Since the beginning of this year, the rapid decline in government bond yields has been initially alleviated, with the 10-year government bond yield fluctuating around 1.65%, and the yield curve further flattening. After the recent reduction in deposit and loan rates, there may be two impacts on government bond yields:

From the investor's perspective, the significant spread between deposit rates and government bond yields will drive the behavior of allocating funds to bonds, theoretically benefiting the bond market. Following this interest rate cut, major banks have set the one-year fixed deposit rate below 1%, and the five-year fixed deposit rate is around 1.3%. Compared to government bond yields (the one-year government bond yield is about 1.5%) and wealth management yields (the yield on money market funds is also around 1.5%), the cost-effectiveness is evident. It is speculated that after this interest rate cut, the enthusiasm for "deposit migration" among households will be released again, strengthening the demand side in the bond market.

From the bank's perspective, loan rates nearing the "bottom" will constrain the decline in government bond yields. For banks, the weighted average interest rate of newly issued low-risk loan products - personal housing loans was 3.1% at the end of the first quarter. After this interest rate cut, assuming it follows the LPR down by 10bp to 3%, the actual yield after considering comprehensive costs is about 1.87%. In contrast, the yield on government bonds of the same maturity (30-year government bond yield) is around 1.9%, indicating that the interest rate advantage of government bonds is not significant Looking ahead, as deposit rates have approached the "bottom," the space for loan rate declines will also be limited in order to maintain banks' reasonable net interest margin targets. This suggests that 1.87% may become a reference benchmark (i.e., "anchor") for banks' bond purchases in the near future. It is worth mentioning that the above analysis is based on a static perspective of interest rate comparisons. In practice, factors such as residents' willingness to purchase homes, capital occupation of different types of assets, liquidity, and loan issuance tasks will all influence banks' decisions to lend or purchase bonds.

In summary, the impact of this interest rate cut on the bond market is uncertain.

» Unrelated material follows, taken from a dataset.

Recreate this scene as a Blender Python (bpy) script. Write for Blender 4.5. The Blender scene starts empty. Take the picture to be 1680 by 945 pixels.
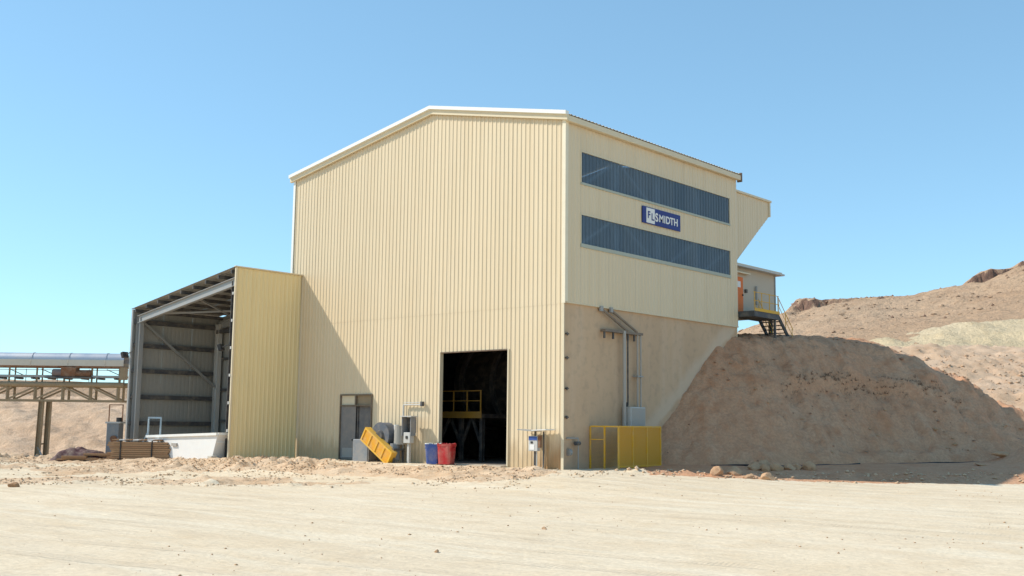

In the short term, factors such as funding rates, the pace of government bond issuance, fundamental trends (exports, real estate, etc.), and market sentiment will all affect interest rate movements.

Conclusion and Insights:

The first round of interest rate cuts this year, which began on May 7, has been fully implemented as of the 20th. Characteristically, this interest rate cut reflects comprehensiveness, stratification, and sustainability compared to the past; in terms of impact, the signaling significance of this interest rate cut outweighs its actual significance, and its effects on major asset classes (stocks, real estate, bonds, and currencies) remain to be observed. Looking ahead, factors that may influence the next interest rate cut include export conditions, real estate performance, exchange rate trends, and government bond issuance, with a higher likelihood of implementation in the third quarter. Compared to the uncertainty of the interest rate cut pace, what is currently relatively certain is that as deposit rates approach the "bottom," the next step in lowering loan rates may primarily be achieved through policy guidance and reducing non-interest expenses; the principle of price comparison still applies, and how bond rates operate will depend on whether banks or non-bank investors will provide marginal contributions to bond market demand.

Risk Warning

The decline in the overseas economy exceeds expectations, and macro policies exceed expectations.